### WHAT THIS TASK INVOLVES
Give again only those lines from the start of the entries through the line holding "COL = SC.collection", leaving them as they are.

### TASK MATERIAL
· · ·

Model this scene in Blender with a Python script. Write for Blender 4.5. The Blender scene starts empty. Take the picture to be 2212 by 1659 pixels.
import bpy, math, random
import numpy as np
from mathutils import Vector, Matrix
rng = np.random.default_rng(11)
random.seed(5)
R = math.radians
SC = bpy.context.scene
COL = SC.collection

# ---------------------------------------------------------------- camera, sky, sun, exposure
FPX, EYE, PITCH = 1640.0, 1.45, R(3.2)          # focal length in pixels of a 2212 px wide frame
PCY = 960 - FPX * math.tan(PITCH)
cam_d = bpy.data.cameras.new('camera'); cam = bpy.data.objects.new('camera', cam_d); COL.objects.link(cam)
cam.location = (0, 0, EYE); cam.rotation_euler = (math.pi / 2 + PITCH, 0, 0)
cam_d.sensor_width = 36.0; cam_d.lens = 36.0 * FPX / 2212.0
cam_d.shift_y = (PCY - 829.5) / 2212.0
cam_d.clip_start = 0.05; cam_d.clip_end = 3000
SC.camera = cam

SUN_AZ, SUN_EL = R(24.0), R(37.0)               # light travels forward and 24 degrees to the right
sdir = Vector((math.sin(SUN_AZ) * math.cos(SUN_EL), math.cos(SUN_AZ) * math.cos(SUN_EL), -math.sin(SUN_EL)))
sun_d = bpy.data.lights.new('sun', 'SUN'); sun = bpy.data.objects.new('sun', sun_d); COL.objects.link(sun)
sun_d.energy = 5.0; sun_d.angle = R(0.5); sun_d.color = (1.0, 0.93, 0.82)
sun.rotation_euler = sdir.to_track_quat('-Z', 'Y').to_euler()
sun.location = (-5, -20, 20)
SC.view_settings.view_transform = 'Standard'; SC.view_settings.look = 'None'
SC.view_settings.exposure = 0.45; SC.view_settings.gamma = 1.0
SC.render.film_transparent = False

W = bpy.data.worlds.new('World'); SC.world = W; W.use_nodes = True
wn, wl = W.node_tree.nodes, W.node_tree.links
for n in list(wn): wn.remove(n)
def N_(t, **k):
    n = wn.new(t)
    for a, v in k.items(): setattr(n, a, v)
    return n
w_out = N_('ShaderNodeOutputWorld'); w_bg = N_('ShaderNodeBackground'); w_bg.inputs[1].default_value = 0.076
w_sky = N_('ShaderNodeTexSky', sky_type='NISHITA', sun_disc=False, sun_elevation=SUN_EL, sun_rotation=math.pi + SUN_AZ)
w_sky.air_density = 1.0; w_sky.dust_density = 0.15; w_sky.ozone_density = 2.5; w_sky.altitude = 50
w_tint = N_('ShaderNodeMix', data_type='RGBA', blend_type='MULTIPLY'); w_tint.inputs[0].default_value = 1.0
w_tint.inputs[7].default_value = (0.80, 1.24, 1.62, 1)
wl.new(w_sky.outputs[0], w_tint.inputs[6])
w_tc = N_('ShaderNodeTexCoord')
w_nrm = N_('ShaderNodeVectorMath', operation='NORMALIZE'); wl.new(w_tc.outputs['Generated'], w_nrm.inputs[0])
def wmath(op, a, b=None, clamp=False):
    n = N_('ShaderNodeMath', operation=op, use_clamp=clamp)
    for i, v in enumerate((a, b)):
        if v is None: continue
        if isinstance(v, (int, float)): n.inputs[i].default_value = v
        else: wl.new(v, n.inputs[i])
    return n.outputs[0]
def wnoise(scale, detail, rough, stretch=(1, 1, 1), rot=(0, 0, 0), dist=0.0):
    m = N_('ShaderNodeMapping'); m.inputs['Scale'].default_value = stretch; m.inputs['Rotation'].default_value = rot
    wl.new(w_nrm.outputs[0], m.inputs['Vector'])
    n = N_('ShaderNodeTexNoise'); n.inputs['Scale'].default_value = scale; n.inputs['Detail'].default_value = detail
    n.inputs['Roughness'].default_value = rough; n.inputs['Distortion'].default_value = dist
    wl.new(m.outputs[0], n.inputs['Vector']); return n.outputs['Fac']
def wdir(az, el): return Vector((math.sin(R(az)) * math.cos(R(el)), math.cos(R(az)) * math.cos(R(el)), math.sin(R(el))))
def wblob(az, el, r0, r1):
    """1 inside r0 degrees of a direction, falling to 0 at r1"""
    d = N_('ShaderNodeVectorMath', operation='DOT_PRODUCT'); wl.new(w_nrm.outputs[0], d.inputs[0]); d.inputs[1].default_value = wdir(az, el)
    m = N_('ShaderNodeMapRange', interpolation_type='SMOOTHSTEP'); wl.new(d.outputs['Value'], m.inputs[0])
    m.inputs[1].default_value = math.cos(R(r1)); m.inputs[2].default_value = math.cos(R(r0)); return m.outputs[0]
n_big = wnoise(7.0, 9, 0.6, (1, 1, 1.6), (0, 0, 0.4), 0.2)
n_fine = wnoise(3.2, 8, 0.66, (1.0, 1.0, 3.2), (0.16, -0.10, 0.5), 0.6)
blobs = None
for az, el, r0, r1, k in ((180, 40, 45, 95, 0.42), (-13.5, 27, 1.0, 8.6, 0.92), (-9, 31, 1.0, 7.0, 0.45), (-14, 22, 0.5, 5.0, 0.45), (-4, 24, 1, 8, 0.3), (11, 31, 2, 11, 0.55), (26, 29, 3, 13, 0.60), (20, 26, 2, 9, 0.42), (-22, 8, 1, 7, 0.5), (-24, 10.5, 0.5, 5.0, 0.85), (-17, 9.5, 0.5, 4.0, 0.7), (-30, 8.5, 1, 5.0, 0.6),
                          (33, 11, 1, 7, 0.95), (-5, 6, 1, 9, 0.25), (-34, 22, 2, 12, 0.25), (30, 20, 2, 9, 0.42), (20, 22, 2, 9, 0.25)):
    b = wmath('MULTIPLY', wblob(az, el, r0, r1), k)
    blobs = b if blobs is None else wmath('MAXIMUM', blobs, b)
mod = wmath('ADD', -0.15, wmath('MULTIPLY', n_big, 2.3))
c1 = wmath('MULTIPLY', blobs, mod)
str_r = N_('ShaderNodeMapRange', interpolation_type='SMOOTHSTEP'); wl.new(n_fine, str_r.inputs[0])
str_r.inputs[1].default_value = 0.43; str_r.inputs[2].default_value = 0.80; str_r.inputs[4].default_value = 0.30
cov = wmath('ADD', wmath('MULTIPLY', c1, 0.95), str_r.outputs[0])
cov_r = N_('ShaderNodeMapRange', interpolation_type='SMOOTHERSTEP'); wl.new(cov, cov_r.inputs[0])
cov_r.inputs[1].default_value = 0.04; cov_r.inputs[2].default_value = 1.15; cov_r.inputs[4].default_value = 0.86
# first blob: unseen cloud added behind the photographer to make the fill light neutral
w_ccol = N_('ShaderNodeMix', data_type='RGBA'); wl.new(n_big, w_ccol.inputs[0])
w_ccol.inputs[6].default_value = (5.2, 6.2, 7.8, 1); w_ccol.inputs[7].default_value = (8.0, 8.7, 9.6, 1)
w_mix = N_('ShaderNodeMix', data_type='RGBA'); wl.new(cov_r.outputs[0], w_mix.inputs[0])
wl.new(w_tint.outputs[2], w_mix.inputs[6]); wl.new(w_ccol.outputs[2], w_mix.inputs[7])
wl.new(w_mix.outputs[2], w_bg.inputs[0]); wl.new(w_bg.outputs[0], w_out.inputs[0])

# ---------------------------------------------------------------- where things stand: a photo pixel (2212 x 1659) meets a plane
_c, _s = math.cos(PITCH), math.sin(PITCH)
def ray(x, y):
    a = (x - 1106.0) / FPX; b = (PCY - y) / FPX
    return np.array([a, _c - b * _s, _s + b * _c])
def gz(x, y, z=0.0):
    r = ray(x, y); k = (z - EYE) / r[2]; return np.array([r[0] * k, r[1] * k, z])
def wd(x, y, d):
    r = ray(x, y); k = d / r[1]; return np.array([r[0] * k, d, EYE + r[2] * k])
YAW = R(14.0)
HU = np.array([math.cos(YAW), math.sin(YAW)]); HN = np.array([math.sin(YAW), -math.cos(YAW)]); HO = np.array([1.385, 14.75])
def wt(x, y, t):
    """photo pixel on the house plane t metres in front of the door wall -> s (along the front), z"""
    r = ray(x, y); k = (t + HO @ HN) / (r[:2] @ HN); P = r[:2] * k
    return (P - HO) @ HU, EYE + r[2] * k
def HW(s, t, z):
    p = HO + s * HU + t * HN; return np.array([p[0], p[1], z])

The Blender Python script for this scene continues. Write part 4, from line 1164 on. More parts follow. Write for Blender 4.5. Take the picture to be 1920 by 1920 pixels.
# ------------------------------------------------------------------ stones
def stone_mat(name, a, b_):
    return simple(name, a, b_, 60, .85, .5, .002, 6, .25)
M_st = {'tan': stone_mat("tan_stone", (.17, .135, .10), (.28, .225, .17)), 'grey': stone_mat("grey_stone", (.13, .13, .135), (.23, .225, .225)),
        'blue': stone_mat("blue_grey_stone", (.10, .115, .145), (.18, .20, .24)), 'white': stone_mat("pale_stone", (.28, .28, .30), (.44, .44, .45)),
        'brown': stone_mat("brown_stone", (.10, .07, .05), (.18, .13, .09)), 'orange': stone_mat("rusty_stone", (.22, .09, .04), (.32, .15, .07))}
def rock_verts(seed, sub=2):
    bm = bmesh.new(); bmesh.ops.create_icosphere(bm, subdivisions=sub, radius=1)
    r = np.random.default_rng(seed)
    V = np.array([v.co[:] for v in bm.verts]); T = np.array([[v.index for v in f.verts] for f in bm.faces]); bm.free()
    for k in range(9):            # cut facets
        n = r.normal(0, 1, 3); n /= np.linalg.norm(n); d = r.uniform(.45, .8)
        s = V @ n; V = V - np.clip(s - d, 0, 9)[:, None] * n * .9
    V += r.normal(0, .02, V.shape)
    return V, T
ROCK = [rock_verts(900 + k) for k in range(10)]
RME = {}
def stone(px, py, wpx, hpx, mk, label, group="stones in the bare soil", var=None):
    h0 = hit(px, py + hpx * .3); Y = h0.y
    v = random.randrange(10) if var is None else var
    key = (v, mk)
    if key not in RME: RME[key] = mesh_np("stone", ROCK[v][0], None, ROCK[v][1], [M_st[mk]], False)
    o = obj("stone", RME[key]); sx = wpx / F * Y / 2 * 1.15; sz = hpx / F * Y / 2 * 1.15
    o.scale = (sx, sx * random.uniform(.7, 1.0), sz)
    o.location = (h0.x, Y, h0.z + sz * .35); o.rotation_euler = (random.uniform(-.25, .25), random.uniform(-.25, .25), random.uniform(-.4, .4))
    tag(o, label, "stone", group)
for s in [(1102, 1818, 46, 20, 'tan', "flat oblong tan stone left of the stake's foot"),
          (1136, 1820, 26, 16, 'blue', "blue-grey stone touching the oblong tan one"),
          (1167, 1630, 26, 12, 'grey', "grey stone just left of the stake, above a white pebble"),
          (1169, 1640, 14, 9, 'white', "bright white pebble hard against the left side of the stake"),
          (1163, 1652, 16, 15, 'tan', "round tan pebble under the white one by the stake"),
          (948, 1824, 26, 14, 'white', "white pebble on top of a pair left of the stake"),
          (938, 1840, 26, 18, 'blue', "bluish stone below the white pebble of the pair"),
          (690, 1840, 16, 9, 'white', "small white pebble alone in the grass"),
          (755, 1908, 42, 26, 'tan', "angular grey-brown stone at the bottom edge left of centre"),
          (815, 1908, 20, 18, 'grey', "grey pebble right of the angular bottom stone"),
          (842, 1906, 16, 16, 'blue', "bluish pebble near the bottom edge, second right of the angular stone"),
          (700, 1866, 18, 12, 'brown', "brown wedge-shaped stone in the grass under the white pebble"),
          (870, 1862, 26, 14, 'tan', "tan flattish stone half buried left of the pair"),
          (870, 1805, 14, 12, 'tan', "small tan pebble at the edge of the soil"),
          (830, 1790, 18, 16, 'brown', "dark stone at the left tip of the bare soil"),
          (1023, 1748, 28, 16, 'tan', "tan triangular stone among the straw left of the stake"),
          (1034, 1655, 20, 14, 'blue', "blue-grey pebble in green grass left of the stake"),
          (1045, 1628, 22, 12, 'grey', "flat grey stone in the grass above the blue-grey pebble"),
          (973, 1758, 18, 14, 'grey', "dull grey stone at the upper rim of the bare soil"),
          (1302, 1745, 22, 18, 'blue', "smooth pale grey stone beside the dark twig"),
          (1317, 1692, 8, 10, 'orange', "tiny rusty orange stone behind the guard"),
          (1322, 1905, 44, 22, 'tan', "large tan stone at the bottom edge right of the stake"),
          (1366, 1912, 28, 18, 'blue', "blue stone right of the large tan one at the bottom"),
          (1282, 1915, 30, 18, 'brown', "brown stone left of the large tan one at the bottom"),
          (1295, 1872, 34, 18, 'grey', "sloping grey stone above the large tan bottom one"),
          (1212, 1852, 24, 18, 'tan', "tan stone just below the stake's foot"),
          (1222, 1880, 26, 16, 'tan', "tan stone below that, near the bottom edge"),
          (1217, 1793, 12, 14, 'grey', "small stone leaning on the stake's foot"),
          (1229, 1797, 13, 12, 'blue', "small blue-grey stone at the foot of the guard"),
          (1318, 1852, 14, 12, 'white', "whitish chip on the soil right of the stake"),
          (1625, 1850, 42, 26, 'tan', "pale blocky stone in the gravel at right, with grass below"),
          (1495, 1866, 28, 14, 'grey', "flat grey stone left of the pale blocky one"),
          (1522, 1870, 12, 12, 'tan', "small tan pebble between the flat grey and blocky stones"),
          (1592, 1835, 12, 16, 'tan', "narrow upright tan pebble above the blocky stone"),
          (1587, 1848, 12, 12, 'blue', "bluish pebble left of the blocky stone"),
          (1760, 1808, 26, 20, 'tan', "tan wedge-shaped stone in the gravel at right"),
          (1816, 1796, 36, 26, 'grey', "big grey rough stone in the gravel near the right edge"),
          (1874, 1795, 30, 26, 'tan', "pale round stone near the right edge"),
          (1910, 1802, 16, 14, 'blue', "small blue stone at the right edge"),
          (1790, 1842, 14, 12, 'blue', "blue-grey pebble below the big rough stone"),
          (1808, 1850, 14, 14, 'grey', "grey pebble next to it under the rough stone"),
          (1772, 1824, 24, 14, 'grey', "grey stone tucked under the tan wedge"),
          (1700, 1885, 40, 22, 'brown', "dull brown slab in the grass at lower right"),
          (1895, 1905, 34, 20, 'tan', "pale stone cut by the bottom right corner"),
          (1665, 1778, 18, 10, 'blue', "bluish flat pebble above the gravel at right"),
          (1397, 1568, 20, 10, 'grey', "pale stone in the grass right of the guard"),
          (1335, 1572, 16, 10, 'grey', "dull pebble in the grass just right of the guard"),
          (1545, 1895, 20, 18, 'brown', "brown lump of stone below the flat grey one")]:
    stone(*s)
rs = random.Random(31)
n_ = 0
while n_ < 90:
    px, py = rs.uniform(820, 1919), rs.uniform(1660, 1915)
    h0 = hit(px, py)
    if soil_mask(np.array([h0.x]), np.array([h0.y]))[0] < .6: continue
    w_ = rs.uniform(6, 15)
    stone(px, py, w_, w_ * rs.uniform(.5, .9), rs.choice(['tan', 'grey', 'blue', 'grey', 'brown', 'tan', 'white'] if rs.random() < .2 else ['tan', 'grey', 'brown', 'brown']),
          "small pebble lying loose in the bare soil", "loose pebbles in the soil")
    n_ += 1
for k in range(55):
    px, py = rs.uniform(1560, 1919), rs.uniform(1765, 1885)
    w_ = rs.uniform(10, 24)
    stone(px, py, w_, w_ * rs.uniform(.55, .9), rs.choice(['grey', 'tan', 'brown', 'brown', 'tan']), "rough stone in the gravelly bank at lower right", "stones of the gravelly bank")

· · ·

### EXERCISE ANSWER
Model this scene in Blender with a Python script. Write for Blender 4.5. The Blender scene starts empty. Take the picture to be 2212 by 1659 pixels.
import bpy, math, random
import numpy as np
from mathutils import Vector, Matrix
rng = np.random.default_rng(11)
random.seed(5)
R = math.radians
SC = bpy.context.scene
COL = SC.collection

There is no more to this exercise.